**Aim of the exercise**
Repeat exactly the lines running from the first line of the data to the line containing "mb = MB().tube(q, [.0011, .0015]", both ends included, and nothing else; drop the pictures.

**Source data**
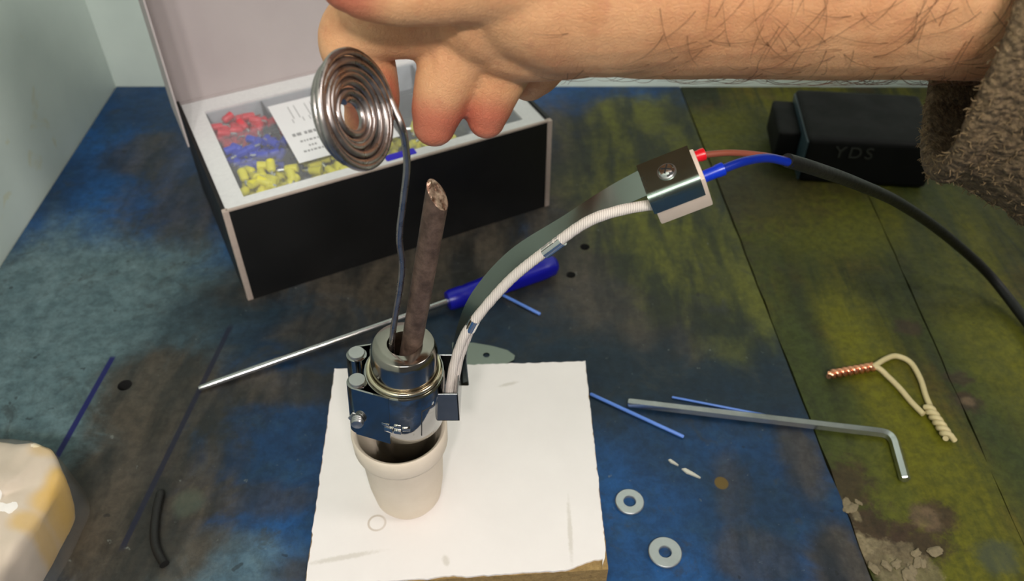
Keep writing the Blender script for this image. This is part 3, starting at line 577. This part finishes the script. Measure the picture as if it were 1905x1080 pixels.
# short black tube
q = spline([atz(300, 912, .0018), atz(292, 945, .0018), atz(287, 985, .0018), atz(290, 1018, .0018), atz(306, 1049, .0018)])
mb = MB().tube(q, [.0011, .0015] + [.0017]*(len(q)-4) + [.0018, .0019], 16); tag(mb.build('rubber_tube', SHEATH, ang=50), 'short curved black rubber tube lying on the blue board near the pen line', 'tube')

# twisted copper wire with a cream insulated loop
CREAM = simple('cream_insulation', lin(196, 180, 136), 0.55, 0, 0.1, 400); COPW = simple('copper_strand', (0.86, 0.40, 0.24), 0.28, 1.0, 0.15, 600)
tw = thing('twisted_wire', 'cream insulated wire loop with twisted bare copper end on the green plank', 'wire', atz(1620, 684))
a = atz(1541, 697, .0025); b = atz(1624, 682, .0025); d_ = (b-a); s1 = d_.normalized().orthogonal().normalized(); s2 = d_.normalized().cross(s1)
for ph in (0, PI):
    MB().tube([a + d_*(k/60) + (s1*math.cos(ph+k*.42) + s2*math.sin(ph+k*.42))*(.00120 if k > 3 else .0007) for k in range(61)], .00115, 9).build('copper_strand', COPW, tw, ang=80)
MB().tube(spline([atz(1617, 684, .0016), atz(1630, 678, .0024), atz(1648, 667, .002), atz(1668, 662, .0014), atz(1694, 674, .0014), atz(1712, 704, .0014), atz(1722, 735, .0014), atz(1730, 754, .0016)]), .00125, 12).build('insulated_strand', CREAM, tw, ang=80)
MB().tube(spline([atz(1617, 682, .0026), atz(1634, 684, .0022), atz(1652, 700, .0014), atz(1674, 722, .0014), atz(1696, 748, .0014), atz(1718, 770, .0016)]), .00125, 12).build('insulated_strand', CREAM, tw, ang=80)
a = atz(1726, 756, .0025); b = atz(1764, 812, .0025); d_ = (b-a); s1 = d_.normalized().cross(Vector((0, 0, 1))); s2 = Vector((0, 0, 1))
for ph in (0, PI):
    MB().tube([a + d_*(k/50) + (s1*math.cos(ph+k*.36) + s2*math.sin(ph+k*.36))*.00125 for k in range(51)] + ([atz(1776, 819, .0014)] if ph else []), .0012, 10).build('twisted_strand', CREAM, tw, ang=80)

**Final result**
Keep writing the Blender script for this image. This is part 3, starting at line 577. This part finishes the script. Measure the picture as if it were 1905x1080 pixels.
# short black tube
q = spline([atz(300, 912, .0018), atz(292, 945, .0018), atz(287, 985, .0018), atz(290, 1018, .0018), atz(306, 1049, .0018)])
mb = MB().tube(q, [.0011, .0015] + [.0017]*(len(q)-4) + [.0018, .0019], 16); tag(mb.build('rubber_tube', SHEATH, ang=50), 'short curved black rubber tube lying on the blue board near the pen line', 'tube')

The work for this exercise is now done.